Le sedute dietro, sono comode sia si viaggi in quattro che in cinque: lo spazio è sempre sufficiente anche per i piedi grazie al tunnel centrale poco ingombrante. 
Il nuovo motore poi è efficiente ed equilibrato. È questa la vera novità. Sotto il cofano batte un 1.5 turbo benzina a ciclo Miller da 130 CV e 240 Nm di coppia abbinato ad un piccolo elettrico da 48 V che, in fase di boost, garantisce 21 CV di potenza e 55 Nm di coppia extra. Il cambio è di serie automatico a doppia frizione a sette marce. Non è un vero e proprio mild hybrid, ma ha qualcosa in più in termini di potenza e di resa.
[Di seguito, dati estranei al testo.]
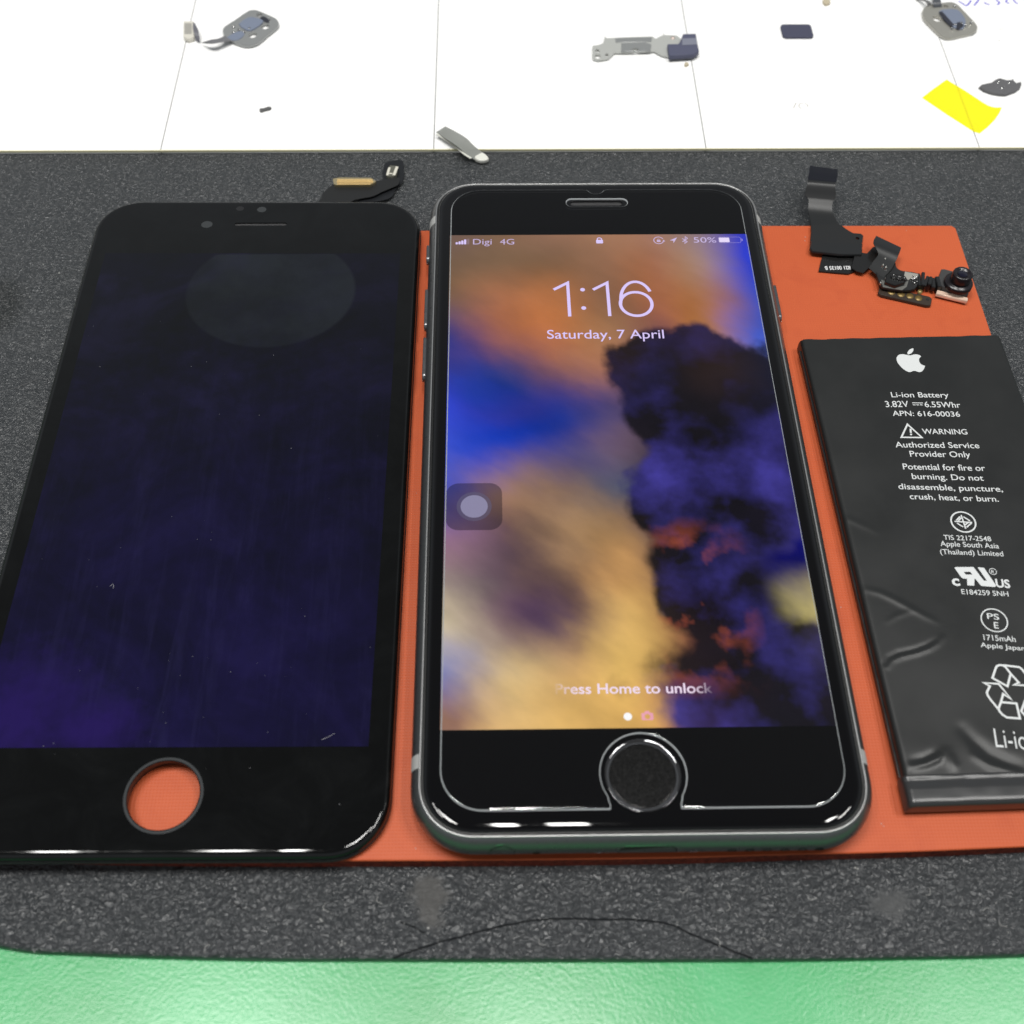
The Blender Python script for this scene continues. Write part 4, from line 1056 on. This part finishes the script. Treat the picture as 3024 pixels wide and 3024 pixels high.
rib([(g(720, 100), g(830, 90), ZA + 1.0), (g(705, 20), g(815, 15), ZA + 1.8), (g(700, -80), g(800, -80), ZA + 1.5)], mat('dark_film_cable', (.07, .075, .085), .35), 'cable', t, .1)
rib([(g(640, 90), g(690, 60), ZA + .9), (g(620, 30), g(650, 10), ZA + 1.6), (g(540, 0), g(560, -20), ZA + .8), (g(480, -10), g(490, -30), ZA + .4)], mat('grey_film_cable', (.14, .14, .14), .35), 'cable', t, .1)

Y3 = (1700, 50, .2329)
t = thing('metal_shield', 'long thin metal shield plate with a black foam block on its right end', 'shield plate', (*P(1900, 135, ZA).xy, ZA))
on('plate', [(215, 362), (300, 350), (345, 330), (362, 290), (370, 232), (378, 255), (400, 266), (700, 252), (975, 245), (1015, 272), (1075, 240), (1105, 232), (1112, 192), (1122, 226), (1280, 232), (1340, 275), (1345, 500), (1180, 502), (1090, 480), (1000, 430), (700, 446), (490, 450), (420, 522), (285, 545), (225, 530), (212, 500)], Y3, ZA + .3, ZA + .7, mat('stamped_tin', (.55, .56, .53), .38, .4), t,
   [hole_px(276, 428, 26, 22, Y3, ZA + .7), hole_px(280, 500, 38, 30, Y3, ZA + .7), hole_px(395, 482, 22, 20, Y3, ZA + .7), hole_px(758, 424, 36, 14, Y3, ZA + .7)], 1)
on('raised_panel', [(580, 330), (880, 318), (960, 345), (950, 432), (580, 440)], Y3, ZA + .7, ZA + .95, m_brk, t, [hole_px(758, 412, 42, 16, Y3, ZA + .95)], 1)
on('raised_panel', [(500, 268), (970, 252), (960, 312), (510, 325)], Y3, ZA + .7, ZA + .8, m_brk, t, (), 1)
on('foam_block', [(1165, 342), (1305, 338), (1330, 300), (1362, 212), (1525, 208), (1545, 330), (1565, 430), (1500, 472), (1190, 492)], Y3, ZA + .7, ZA + 1.8, mat('dark_foam', (.075, .08, .13), .6), t, (), 1, .15)  # black foam lightened, glare haze painted into its colour
on('tape_band', [(1352, 272), (1532, 265), (1545, 345), (1350, 355)], Y3, ZA + 1.8, ZA + 1.9, mat('grey_tape', (.19, .20, .25), .4), t, (), 1, .03)
c = P(Y3[0] + 1232 * Y3[2], Y3[1] + 268 * Y3[2], ZA + .7); obj('stud', lathe((c.x, c.y), [(.55, ZA + .7), (.5, ZA + .85), (.01, ZA + .9)], 14), mat('pinkish_tin', (.6, .5, .45), .4, .5), t)

pp = smooth_loop(rrect(1, 1, .2, 4), 1)
c0_, c1_ = P(2304, 72, ZA + .5), P(2404, 110, ZA + .5)
fo = obj('foam_strip', slab(rrect(c1_.x - c0_.x, c0_.y - c1_.y, .9, 6, (c0_.x + c1_.x) / 2, (c0_.y + c1_.y) / 2), [], rounded(ZA + .004, ZA + .6, .15)), mat('hazed_foam', (.05, .053, .09), .7))  # foam colour raised to stand for glare over the pale board
tag(fo, 'small dark rounded foam strip alone on the white board, right of the metal shield', 'foam strip')
R2 = (1512, 0, .7826)
def bit(name, pts, R, h_, m, label, cat, sm=2):
    o_ = obj(name, slab(smooth_loop(PX2(pts, R, ZA + h_), sm), [], [(0, ZA + .004), (0, ZA + h_ * .6), (.1, ZA + h_)]), m); return tag(o_, label, cat)
m_beige = mat('beige_crumb', (.48, .42, .30), .6)
bit('plastic_crumb', [(1386, 570), (1420, 572), (1437, 590), (1420, 608), (1384, 612)], Y3, .5, m_beige, 'tiny beige crumb just below the metal shield', 'crumb')
bit('plastic_crumb', [(2431, -4), (2450, -4), (2452, 8), (2441, 13), (2432, 8)], (0, 0, 1), .5, m_beige, 'tiny beige crumb at the very top of the white board above the foam strip', 'crumb')
bit('film_scrap', [(766, 320), (780, 318), (792, 314), (801, 315), (797, 322), (783, 325), (770, 329)], (0, 0, 1), .4, mat('grey_scrap', (.10, .10, .10), .5), 'small dark grey scrap alone on the white board above the bare panel', 'scrap')
# half-moon grille with crumbly edge
hm = bit('mesh_cover', [(1328, 1165), (1360, 1135), (1420, 1122), (1490, 1108), (1545, 1070), (1600, 1048), (1660, 1062), (1700, 1074), (1770, 1072), (1782, 1050), (1800, 1085), (1830, 1112), (1870, 1100), (1895, 1095), (1903, 1130), (1880, 1180), (1820, 1225), (1690, 1272), (1600, 1268), (1500, 1250), (1400, 1215)], Y2, .6, m_blk, 'dark half moon shaped scrap of mesh right of the yellow sticker', 'mesh scrap', 1)
b = NB(hm.data.materials[0]); 
hm.data.materials.clear(); mh = mat('charcoal_mesh', (.11, .11, .115), .5); b = NB(mh); b.bump(b.noise(1.6, 4), .7, .4); hm.data.materials.append(mh)
for x, y in ((1588, 1100), (1730, 1118), (1635, 1188)):
    c = P(Y2[0] + x * Y2[2], Y2[1] + y * Y2[2], ZA + .6); obj('bright_spot', lathe((c.x, c.y), [(.4, ZA + .59), (.35, ZA + .72), (.01, ZA + .75)], 12), m_steel, hm)
# yellow see-through sticker
m_yel = bpy.data.materials.new('yellow_film'); m_yel.use_nodes = True
n_, l_ = m_yel.node_tree.nodes, m_yel.node_tree.links; pb = n_['Principled BSDF']
pb.inputs['Base Color'].default_value = (1.0, .97, .03, 1); pb.inputs['Roughness'].default_value = .4
tr = n_.new('ShaderNodeBsdfTransparent'); tr.inputs[0].default_value = (1, .93, .06, 1); mx = n_.new('ShaderNodeMixShader'); mx.inputs[0].default_value = .5
l_.new(tr.outputs[0], mx.inputs[1]); l_.new(pb.outputs[0], mx.inputs[2]); l_.new(mx.outputs[0], n_['Material Output'].inputs[0])
yl = PX2([(560, 1315), (700, 1205), (890, 1070), (1130, 1215), (1380, 1380), (1440, 1415), (1500, 1438), (1560, 1447), (1632, 1445), (1600, 1520), (1540, 1610), (1440, 1712), (1335, 1795), (1255, 1772), (900, 1545)], Y2, ZA + .03)
tag(obj('sticker', flat(yl, ZA + .03), m_yel), 'bright yellow strip of film stuck over a seam of the white board', 'sticker')
# curled clear tape over the front rim of the board
m_tp = bpy.data.materials.new('cloudy_tape'); m_tp.use_nodes = True
n_, l_ = m_tp.node_tree.nodes, m_tp.node_tree.links; pb = n_['Principled BSDF']; pb.inputs['Base Color'].default_value = (.30, .31, .29, 1); pb.inputs['Roughness'].default_value = .2
tr = n_.new('ShaderNodeBsdfTransparent'); tr.inputs[0].default_value = (.7, .7, .68, 1); mx = n_.new('ShaderNodeMixShader'); mx.inputs[0].default_value = .75
l_.new(tr.outputs[0], mx.inputs[1]); l_.new(pb.outputs[0], mx.inputs[2]); l_.new(mx.outputs[0], n_['Material Output'].inputs[0])
Y6 = (1250, 360, .1087); g = lambda x, y: (Y6[0] + x * Y6[2], Y6[1] + y * Y6[2])
tp = rib([(g(350, 275), g(600, 120), ZA + .9), (g(600, 440), g(900, 275), ZA + 1.7), (g(850, 610), g(1180, 450), ZA + 1.9), (g(1100, 810), g(1370, 640), ZA + 1.3), (g(1280, 950), g(1560, 790), ZA + .5), (g(1420, 1040), g(1720, 910), ZA - .2), (g(1560, 1080), g(1790, 1010), ZA - .4)], m_tp, 'tape_strip', None, .12)
tag(tp, 'curled cloudy tape strip hanging over the front rim of the white board', 'tape strip')
obj('tape_lip', stroke(smooth_loop(PX2([(360, 300), (620, 470), (880, 650), (1120, 850), (1300, 965)], Y6, ZA + 1.3), 4, False), .5, lambda x, y: ZA + 1.1), mat('pale_tape_edge', (.62, .62, .56), .3), tp)
obj('glue_lump', slab(smooth_loop(PX2([(1385, 860), (1440, 800), (1560, 820), (1690, 880), (1780, 1000), (1650, 1060), (1500, 1050), (1390, 980)], Y6, ZA + .1), 3), [], rounded(ZA - .5, ZA + .3, .35)), mat('milky_glue', (.70, .70, .64), .25), tp)

# ---------------------------------------------------------------- dust and lint
bm = bmesh.new()
def speck(c, z, r):
    k = random.randint(4, 6); a0 = random.random() * 6
    lo_ = [Vector((c.x + r * random.uniform(.5, 1) * math.cos(a0 + 6.283 * i / k), c.y + r * random.uniform(.5, 1) * math.sin(a0 + 6.283 * i / k))) for i in range(k)]
    top = bm.verts.new((c.x, c.y, z + r * .6)); ring = [bm.verts.new((*q, z)) for q in lo_]
    for i in range(k): bm.faces.new((ring[i], ring[(i + 1) % k], top))
def inside_pad(c): return -97 < c.x < 76 and -69.5 < c.y < 62.5
for k in range(420):
    c = P(random.uniform(0, 3024), random.uniform(455, 1750) if k < 330 else random.uniform(2570, 2820), ZB)
    if inside_pad(c): continue
    speck(c, ZB + .01, random.choice((.07, .09, .1, .13)) * (1.3 if random.random() < .08 else 1))
for px_, py_ in ((128, 781), (88, 877), (174, 806), (1395, 370 * 0 + 503), (2037, 520), (1265, 2740)): speck(P(px_, py_, ZB), ZB + .01, .22)
for px_, py_ in ((945, 2715), (950, 2720), (1010, 2780), (1000, 2784), (1018, 2786), (1008, 2790), (2532, 2565), (2526, 2562)): speck(P(px_, py_, ZB), ZB + .01, .2)
for px_, py_ in ((2483, 1793), (1228, 2505), (2603, 2433), (2610, 2440), (2378, 700), (2377, 711), (2677, 681), (1230, 1456)): speck(P(px_, py_, 0), .01, .14)
for k in range(70):
    q = Vector((random.uniform(-37, 76), random.uniform(-68, 61), 0))
    if -34.5 < q.x < 34.5 or (36 < q.x and q.y < 29): continue
    speck(q, .01, random.choice((.05, .07, .1)))
for k in range(14):
    q = P(random.uniform(100, 2950), random.uniform(2600, 2810), ZB).xy; a_ = random.random() * 6
    stroke(smooth_loop([q, q + Vector((math.cos(a_), math.sin(a_))) * .7, q + Vector((math.cos(a_ + .8), math.sin(a_ + .8))) * 1.3], 4, False), .05, ZB + .05, bm)
tag(obj('dust', bm, mat('pale_dust', (.42, .42, .40), .8)), kind='stuff')
bm = bmesh.new()
for k in range(60):
    c = P(random.uniform(60, 1150), random.uniform(760, 2440), DZ); q = Dinv(c)
    if abs(q.x) > 31 or abs(q.y) > 66 or (c.xy - hc.xy).length < 6.2: continue
    speck(c, DZ + .02, random.choice((.03, .04, .06, .08)))
for px_, py_ in ((565, 1082), (295, 1083), (490, 2135), (128, 2204), (158, 2195), (738, 2268), (1003, 2375)): speck(P(px_, py_, DZ), DZ + .02, .1)
stroke(smooth_loop(PL([(950, 2185), (970, 2176), (988, 2166)], DZ), 4, False), .05, DZ + .02, bm)
stroke(smooth_loop(PL([(325, 1732), (333, 1725), (336, 1730), (334, 1738)], DZ), 4, False), .05, DZ + .02, bm)
tag(obj('lint', bm, mat('pale_lint', (.30, .30, .32), .8)), kind='stuff')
Si tratta di fatto di una via di mezzo, un mild hybrid «rafforzato» come l’abbiamo definito in occasione del primo contatto con questa tecnologia. Andando cauti sull’acceleratore si sente chiaramente la spinta dell’elettrico e solo quando si preme con più decisione entra in gioco il termico.
L’assetto complessivo è morbido, ma piacevole e in grado di assorbire bene le asperità del terreno e le buche di una città come Roma. E anche alle velocità elevate, nonostante la struttura «verticale» dell’auto, resta molto ben messa in terra trasmettendo sicurezza anche nelle curve in appoggio.